Recovery Time Comparisons

When downtime costs you money, a rapid recovery capability presents a quantifiable return on investment opportunity. By offering a much faster and easier way to perform data recovery than that offered by tape, savings accrue not only in the area of downtime but in terms of administrative time and expense. As shown in Figure 4 below, Double-Take Availability can shorten recovery times by hours and even days in some cases.

Summary

Any business that is experiencing rapid growth or consolidation is very likely using a suboptimal data recovery solution built around tape-based backup. This type of legacy solution potentially interrupts business processes, due to the requirement for a “backup window”, subjects the business to potentially significant data loss when recoveries are required, and is time consuming and labor intensive for both data protection operations and recoveries.

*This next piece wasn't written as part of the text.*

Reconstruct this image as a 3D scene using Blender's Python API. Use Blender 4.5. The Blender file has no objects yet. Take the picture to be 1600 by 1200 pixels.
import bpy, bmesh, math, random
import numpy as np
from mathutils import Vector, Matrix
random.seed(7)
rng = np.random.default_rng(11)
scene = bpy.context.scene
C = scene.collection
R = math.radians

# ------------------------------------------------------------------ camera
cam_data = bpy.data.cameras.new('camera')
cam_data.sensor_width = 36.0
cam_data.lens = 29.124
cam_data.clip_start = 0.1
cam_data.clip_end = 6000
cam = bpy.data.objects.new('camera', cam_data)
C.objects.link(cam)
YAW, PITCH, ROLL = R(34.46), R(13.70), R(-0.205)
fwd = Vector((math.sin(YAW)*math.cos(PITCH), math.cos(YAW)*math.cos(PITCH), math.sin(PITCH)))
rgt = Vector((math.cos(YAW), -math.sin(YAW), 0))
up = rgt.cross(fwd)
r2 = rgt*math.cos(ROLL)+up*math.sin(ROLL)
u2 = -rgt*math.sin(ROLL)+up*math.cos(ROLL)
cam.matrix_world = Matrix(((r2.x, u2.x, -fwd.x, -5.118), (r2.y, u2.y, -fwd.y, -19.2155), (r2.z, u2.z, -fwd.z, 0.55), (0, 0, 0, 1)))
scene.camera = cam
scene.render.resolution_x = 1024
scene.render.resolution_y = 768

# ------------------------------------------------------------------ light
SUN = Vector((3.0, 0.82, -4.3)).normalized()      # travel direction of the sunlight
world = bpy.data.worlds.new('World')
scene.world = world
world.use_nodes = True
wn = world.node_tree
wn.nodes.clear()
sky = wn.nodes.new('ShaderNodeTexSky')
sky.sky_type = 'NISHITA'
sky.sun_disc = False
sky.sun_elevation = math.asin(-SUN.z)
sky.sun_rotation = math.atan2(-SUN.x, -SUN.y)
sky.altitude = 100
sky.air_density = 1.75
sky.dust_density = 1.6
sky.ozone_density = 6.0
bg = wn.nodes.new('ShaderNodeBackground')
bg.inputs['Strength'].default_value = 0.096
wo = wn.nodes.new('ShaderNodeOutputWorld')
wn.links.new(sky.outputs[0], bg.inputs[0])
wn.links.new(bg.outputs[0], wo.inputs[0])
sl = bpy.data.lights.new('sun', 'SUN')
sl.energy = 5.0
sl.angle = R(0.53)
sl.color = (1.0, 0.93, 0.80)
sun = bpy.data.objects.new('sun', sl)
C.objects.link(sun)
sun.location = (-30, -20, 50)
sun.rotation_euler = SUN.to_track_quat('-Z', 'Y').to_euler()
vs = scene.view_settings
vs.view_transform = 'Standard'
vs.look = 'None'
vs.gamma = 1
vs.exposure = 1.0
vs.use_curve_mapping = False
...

Double-Take Availability for AIX is a proven solution to the data recovery problem that is in use at a variety of referenceable accounts today. Double-Take Availability leverages CDP technology to support instantaneous recoveries from disk, resulting in minimal data loss (due to its ability to present all possible recovery points), rapid, reliable recovery (due to its ability to restore immediately from disk), all while not imposing any downtime on production applications (zero impact data protection).

Because Double-Take Availability ensures that data on the backup server is always current, it can be relied upon as a manual failover platform that allows application processing to be rapidly restarted in the event of a catastrophic production server failure. In addition, Double-Take Availability supports asynchronous replication that will allow businesses to establish costeffective and secure multi-site disaster recovery strategies that support rapid recovery, even from archived data. Double-Take Availability runs on IBM Power Systems servers with AIX and is applicable to any AIX application, but is applied most often for use with business- or missioncritical applications such as enterprise databases or file systems.